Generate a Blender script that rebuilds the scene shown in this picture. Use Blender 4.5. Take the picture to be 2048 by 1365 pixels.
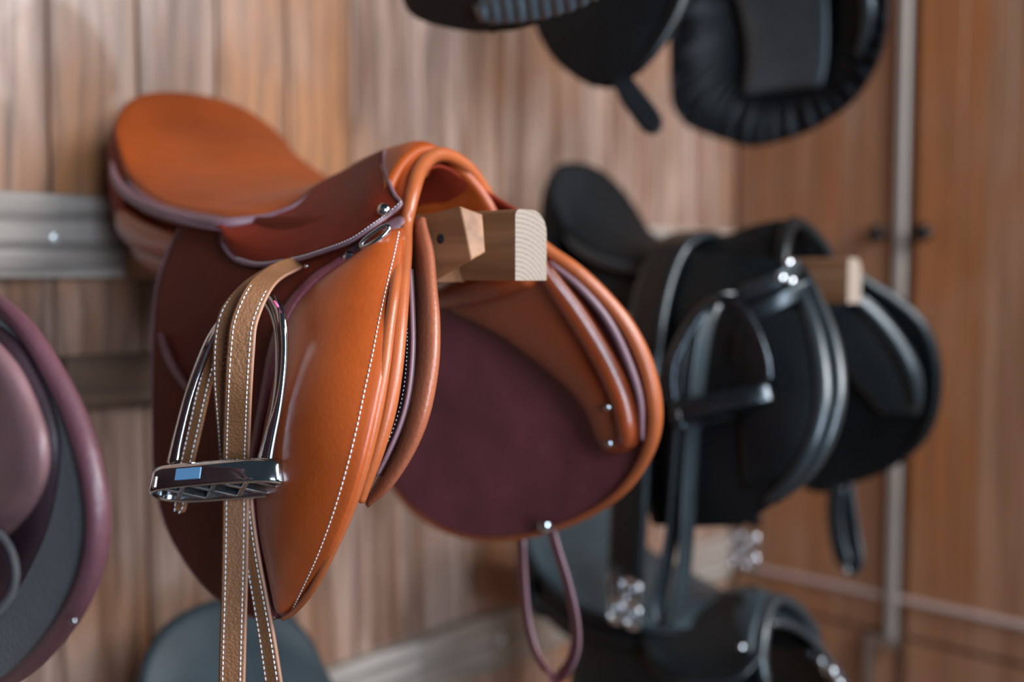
import bpy, math, random
import numpy as np
random.seed(4)
C = bpy.context.scene.collection
for o in list(bpy.data.objects): bpy.data.objects.remove(o, do_unlink=True)
# ------------------------------------------------------------------ camera
# world: X runs along the plank wall, Y into the wall, Z up; wall face at Y=1.35
F = 2100.0; CX, CY, HOR = 1024.0, 682.5, 550.0
CAMZ = 1.45
yaw = math.atan2(.728, .68)
pit = math.atan((CY-HOR)/F)
fw = np.array([math.sin(yaw)*math.cos(pit), math.cos(yaw)*math.cos(pit), -math.sin(pit)])
rt = np.array([math.cos(yaw), -math.sin(yaw), 0.0])
up = np.cross(rt, fw)
CAM = np.array([0, 0, CAMZ])
cd = bpy.data.cameras.new('camera'); cam = bpy.data.objects.new('camera', cd); C.objects.link(cam)
cam.location = CAM
cam.rotation_euler = (math.pi/2 - pit, 0, -yaw)
cd.sensor_width = 36; cd.lens = F/2048*36
cd.clip_start = .02
cd.dof.use_dof = True; cd.dof.focus_distance = .835; cd.dof.aperture_fstop = 1.8
cd.dof.aperture_blades = 0
bpy.context.scene.camera = cam
# ------------------------------------------------------------------ light
w = bpy.data.worlds.new('world'); bpy.context.scene.world = w; w.use_nodes = True
w.node_tree.nodes['Background'].inputs[0].default_value = (.55, .75, .95, 1)
w.node_tree.nodes['Background'].inputs[1].default_value = .05
def area(name, loc, target, sx, sy, e, col):
    l = bpy.data.lights.new(name, 'AREA'); l.shape = 'RECTANGLE'; l.size = sx; l.size_y = sy
    l.energy = e; l.color = col
    o = bpy.data.objects.new(name, l); C.objects.link(o); o.location = loc
    from mathutils import Vector
    d = Vector(target) - Vector(loc); o.rotation_euler = d.to_track_quat('-Z', 'Y').to_euler()
    return o
area('window_light', (1.45, -1.55, 2.75), (.8, 1.0, 1.4), 1.6, 1.3, 128, (.93, .97, 1.0))
area('rear_window_light', (-.55, -2.3, 1.9), (.8, 1.0, 1.35), .8, 1.6, 98, (.66, .82, 1.0))
vs = bpy.context.scene.view_settings
vs.view_transform = 'Standard'; vs.look = 'None'; vs.gamma = 1; vs.exposure = 0.0

# ------------------------------------------------------------------ helpers
def P(x, y, X=None, Y=None, d=None):
    """point of the place seen at a photo position, at a given X, Y or depth"""
    r = fw + rt*((x-CX)/F) + up*(-(y-CY)/F)
    if X is not None: t = X/r[0]
    elif Y is not None: t = Y/r[1]
    else: t = d
    return CAM + r*t
def cr(pts, n=6, closed=False):
    p = np.asarray(pts, float)
    if closed: q = np.vstack([p[-1:], p, p[:2]])
    else: q = np.vstack([2*p[:1]-p[1:2], p, 2*p[-1:]-p[-2:-1]])
    out = []
    segs = len(q)-3
    for i in range(segs):
        a, b, c, d_ = q[i], q[i+1], q[i+2], q[i+3]
        for k in range(n):
            t = k/n
            out.append(.5*((2*b)+(-a+c)*t+(2*a-5*b+4*c-d_)*t*t+(-a+3*b-3*c+d_)*t**3))
    if not closed: out.append(p[-1])
    return np.array(out)
def crg(G, nu=5, nv=5):
    G = np.asarray(G, float)
    A = np.array([cr(G[i], nv) for i in range(len(G))])
    B = np.array([cr(A[:, j], nu) for j in range(A.shape[1])])
    return B.transpose(1, 0, 2)
ORG = {}
def mk(name, V, Fc, mat, parent=None, smooth=True, mats=None, auto=None):
    base = ORG.get(parent.name, np.zeros(3)) if parent else np.zeros(3)
    m = bpy.data.meshes.new(name)
    V = np.asarray(V, float) - base
    m.from_pydata([tuple(v) for v in V], [], [tuple(int(i) for i in f) for f in Fc])
    m.materials.append(mat)
    for p in m.polygons: p.use_smooth = smooth
    m.update()
    import bmesh
    b = bmesh.new(); b.from_mesh(m); bmesh.ops.recalc_face_normals(b, faces=b.faces); b.to_mesh(m); b.free()
    o = bpy.data.objects.new(name, m); C.objects.link(o)
    if parent: o.parent = parent; ORG[o.name] = base
    else: ORG[o.name] = np.zeros(3)
    return o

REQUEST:
Reproduce the data above in full, exactly as it is, with the pictures left out.

FINISHED TASK:
Generate a Blender script that rebuilds the scene shown in this picture. Use Blender 4.5. Take the picture to be 2048 by 1365 pixels.
import bpy, math, random
import numpy as np
random.seed(4)
C = bpy.context.scene.collection
for o in list(bpy.data.objects): bpy.data.objects.remove(o, do_unlink=True)
# ------------------------------------------------------------------ camera
# world: X runs along the plank wall, Y into the wall, Z up; wall face at Y=1.35
F = 2100.0; CX, CY, HOR = 1024.0, 682.5, 550.0
CAMZ = 1.45
yaw = math.atan2(.728, .68)
pit = math.atan((CY-HOR)/F)
fw = np.array([math.sin(yaw)*math.cos(pit), math.cos(yaw)*math.cos(pit), -math.sin(pit)])
rt = np.array([math.cos(yaw), -math.sin(yaw), 0.0])
up = np.cross(rt, fw)
CAM = np.array([0, 0, CAMZ])
cd = bpy.data.cameras.new('camera'); cam = bpy.data.objects.new('camera', cd); C.objects.link(cam)
cam.location = CAM
cam.rotation_euler = (math.pi/2 - pit, 0, -yaw)
cd.sensor_width = 36; cd.lens = F/2048*36
cd.clip_start = .02
cd.dof.use_dof = True; cd.dof.focus_distance = .835; cd.dof.aperture_fstop = 1.8
cd.dof.aperture_blades = 0
bpy.context.scene.camera = cam
# ------------------------------------------------------------------ light
w = bpy.data.worlds.new('world'); bpy.context.scene.world = w; w.use_nodes = True
w.node_tree.nodes['Background'].inputs[0].default_value = (.55, .75, .95, 1)
w.node_tree.nodes['Background'].inputs[1].default_value = .05
def area(name, loc, target, sx, sy, e, col):
    l = bpy.data.lights.new(name, 'AREA'); l.shape = 'RECTANGLE'; l.size = sx; l.size_y = sy
    l.energy = e; l.color = col
    o = bpy.data.objects.new(name, l); C.objects.link(o); o.location = loc
    from mathutils import Vector
    d = Vector(target) - Vector(loc); o.rotation_euler = d.to_track_quat('-Z', 'Y').to_euler()
    return o
area('window_light', (1.45, -1.55, 2.75), (.8, 1.0, 1.4), 1.6, 1.3, 128, (.93, .97, 1.0))
area('rear_window_light', (-.55, -2.3, 1.9), (.8, 1.0, 1.35), .8, 1.6, 98, (.66, .82, 1.0))
vs = bpy.context.scene.view_settings
vs.view_transform = 'Standard'; vs.look = 'None'; vs.gamma = 1; vs.exposure = 0.0

# ------------------------------------------------------------------ helpers
def P(x, y, X=None, Y=None, d=None):
    """point of the place seen at a photo position, at a given X, Y or depth"""
    r = fw + rt*((x-CX)/F) + up*(-(y-CY)/F)
    if X is not None: t = X/r[0]
    elif Y is not None: t = Y/r[1]
    else: t = d
    return CAM + r*t
def cr(pts, n=6, closed=False):
    p = np.asarray(pts, float)
    if closed: q = np.vstack([p[-1:], p, p[:2]])
    else: q = np.vstack([2*p[:1]-p[1:2], p, 2*p[-1:]-p[-2:-1]])
    out = []
    segs = len(q)-3
    for i in range(segs):
        a, b, c, d_ = q[i], q[i+1], q[i+2], q[i+3]
        for k in range(n):
            t = k/n
            out.append(.5*((2*b)+(-a+c)*t+(2*a-5*b+4*c-d_)*t*t+(-a+3*b-3*c+d_)*t**3))
    if not closed: out.append(p[-1])
    return np.array(out)
def crg(G, nu=5, nv=5):
    G = np.asarray(G, float)
    A = np.array([cr(G[i], nv) for i in range(len(G))])
    B = np.array([cr(A[:, j], nu) for j in range(A.shape[1])])
    return B.transpose(1, 0, 2)
ORG = {}
def mk(name, V, Fc, mat, parent=None, smooth=True, mats=None, auto=None):
    base = ORG.get(parent.name, np.zeros(3)) if parent else np.zeros(3)
    m = bpy.data.meshes.new(name)
    V = np.asarray(V, float) - base
    m.from_pydata([tuple(v) for v in V], [], [tuple(int(i) for i in f) for f in Fc])
    m.materials.append(mat)
    for p in m.polygons: p.use_smooth = smooth
    m.update()
    import bmesh
    b = bmesh.new(); b.from_mesh(m); bmesh.ops.recalc_face_normals(b, faces=b.faces); b.to_mesh(m); b.free()
    o = bpy.data.objects.new(name, m); C.objects.link(o)
    if parent: o.parent = parent; ORG[o.name] = base
    else: ORG[o.name] = np.zeros(3)
    return o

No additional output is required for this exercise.